To do -
Search the listing for "srgb" and copy every line where it appears.

______

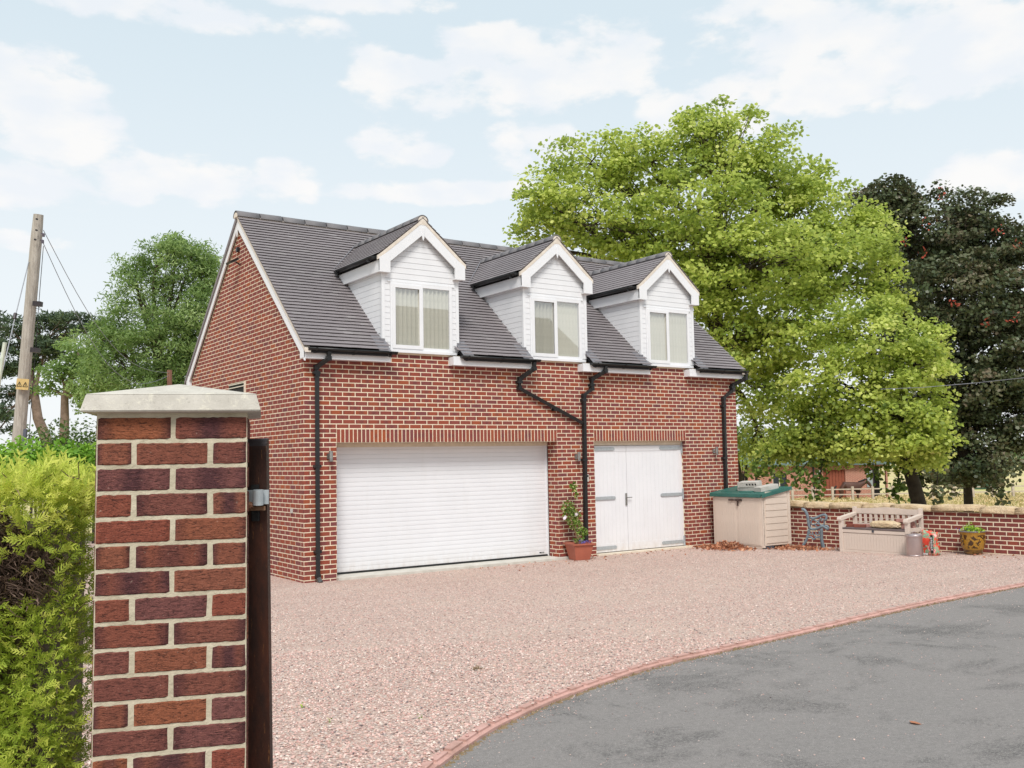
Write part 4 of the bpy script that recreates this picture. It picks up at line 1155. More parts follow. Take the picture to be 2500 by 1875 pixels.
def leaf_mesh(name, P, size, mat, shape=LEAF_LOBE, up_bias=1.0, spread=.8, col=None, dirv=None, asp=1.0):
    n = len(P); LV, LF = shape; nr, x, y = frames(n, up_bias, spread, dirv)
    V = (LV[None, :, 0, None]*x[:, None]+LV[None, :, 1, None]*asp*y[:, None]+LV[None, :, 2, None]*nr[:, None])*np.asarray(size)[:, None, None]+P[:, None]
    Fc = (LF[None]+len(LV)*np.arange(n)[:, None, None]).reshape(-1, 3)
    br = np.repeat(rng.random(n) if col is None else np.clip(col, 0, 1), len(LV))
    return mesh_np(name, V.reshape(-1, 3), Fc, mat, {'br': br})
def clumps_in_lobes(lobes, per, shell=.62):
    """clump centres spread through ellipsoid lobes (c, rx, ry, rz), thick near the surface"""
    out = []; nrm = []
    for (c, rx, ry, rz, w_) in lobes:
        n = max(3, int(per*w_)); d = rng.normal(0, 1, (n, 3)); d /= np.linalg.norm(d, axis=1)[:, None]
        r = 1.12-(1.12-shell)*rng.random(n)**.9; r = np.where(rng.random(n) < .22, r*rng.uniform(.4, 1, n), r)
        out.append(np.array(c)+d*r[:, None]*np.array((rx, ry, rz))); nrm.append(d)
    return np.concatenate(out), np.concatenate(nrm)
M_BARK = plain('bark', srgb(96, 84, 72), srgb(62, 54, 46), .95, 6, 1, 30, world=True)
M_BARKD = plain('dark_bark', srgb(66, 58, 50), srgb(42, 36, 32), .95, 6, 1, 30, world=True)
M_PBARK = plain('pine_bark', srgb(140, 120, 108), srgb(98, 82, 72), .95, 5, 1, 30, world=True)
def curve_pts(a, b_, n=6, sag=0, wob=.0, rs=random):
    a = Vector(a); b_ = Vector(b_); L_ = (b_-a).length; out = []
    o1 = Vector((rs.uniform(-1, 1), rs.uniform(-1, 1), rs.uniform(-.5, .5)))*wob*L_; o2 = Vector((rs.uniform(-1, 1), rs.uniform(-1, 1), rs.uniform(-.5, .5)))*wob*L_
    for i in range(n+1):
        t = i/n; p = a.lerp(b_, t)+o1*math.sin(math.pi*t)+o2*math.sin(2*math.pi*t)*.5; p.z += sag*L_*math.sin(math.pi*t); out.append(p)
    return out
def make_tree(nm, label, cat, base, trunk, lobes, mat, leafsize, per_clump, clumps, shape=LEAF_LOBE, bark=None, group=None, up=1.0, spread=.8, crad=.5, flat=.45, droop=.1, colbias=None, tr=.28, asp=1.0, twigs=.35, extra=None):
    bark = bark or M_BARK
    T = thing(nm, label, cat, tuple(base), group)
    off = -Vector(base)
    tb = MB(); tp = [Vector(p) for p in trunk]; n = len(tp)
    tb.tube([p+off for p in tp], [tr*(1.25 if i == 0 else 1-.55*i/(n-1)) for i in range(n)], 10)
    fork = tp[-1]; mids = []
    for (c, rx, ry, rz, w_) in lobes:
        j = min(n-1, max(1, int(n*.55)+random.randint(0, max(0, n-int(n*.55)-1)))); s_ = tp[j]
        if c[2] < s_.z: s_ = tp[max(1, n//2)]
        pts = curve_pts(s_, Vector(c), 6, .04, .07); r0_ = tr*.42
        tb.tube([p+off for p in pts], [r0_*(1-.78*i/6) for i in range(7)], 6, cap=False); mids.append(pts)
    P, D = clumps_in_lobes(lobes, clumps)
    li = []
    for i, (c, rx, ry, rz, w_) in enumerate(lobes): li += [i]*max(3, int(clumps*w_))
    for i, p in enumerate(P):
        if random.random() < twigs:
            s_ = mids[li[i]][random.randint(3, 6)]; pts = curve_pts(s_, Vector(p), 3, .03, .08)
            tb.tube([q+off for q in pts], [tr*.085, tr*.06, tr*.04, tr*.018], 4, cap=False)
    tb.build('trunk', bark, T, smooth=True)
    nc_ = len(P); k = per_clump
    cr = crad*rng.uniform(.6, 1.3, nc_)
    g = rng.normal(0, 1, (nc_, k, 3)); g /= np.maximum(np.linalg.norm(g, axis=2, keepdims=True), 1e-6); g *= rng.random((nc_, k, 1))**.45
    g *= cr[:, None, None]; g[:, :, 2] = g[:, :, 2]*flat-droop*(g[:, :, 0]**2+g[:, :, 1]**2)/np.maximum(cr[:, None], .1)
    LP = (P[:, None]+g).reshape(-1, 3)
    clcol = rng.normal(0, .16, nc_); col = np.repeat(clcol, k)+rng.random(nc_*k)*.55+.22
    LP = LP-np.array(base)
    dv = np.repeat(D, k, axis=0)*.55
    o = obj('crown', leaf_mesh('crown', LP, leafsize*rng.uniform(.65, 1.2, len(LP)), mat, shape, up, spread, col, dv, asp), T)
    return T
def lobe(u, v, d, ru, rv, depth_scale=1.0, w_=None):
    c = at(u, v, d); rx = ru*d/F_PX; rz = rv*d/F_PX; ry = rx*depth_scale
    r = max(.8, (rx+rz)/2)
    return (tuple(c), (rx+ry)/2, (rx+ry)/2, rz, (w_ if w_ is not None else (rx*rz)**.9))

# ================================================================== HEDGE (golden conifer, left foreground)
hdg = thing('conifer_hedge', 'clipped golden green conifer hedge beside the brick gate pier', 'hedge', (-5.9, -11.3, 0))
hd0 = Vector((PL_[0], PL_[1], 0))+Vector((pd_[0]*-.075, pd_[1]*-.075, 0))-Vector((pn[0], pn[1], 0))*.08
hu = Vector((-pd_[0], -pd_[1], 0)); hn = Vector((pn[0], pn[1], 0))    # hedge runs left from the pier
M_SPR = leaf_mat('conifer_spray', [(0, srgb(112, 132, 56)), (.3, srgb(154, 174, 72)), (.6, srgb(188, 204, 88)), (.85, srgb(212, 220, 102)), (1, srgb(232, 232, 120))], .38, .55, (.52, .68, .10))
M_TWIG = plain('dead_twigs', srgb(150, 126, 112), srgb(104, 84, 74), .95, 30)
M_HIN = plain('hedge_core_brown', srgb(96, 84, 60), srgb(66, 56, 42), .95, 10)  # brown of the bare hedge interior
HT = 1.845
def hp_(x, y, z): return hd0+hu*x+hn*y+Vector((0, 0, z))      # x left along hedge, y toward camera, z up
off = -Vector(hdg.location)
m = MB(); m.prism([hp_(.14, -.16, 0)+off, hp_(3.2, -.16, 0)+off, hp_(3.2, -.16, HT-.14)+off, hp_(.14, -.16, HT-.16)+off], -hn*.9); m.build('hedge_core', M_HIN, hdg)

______

Written answer -
M_BARK = plain('bark', srgb(96, 84, 72), srgb(62, 54, 46), .95, 6, 1, 30, world=True)
M_BARKD = plain('dark_bark', srgb(66, 58, 50), srgb(42, 36, 32), .95, 6, 1, 30, world=True)
M_PBARK = plain('pine_bark', srgb(140, 120, 108), srgb(98, 82, 72), .95, 5, 1, 30, world=True)
M_SPR = leaf_mat('conifer_spray', [(0, srgb(112, 132, 56)), (.3, srgb(154, 174, 72)), (.6, srgb(188, 204, 88)), (.85, srgb(212, 220, 102)), (1, srgb(232, 232, 120))], .38, .55, (.52, .68, .10))
M_TWIG = plain('dead_twigs', srgb(150, 126, 112), srgb(104, 84, 74), .95, 30)
M_HIN = plain('hedge_core_brown', srgb(96, 84, 60), srgb(66, 56, 42), .95, 10)  # brown of the bare hedge interior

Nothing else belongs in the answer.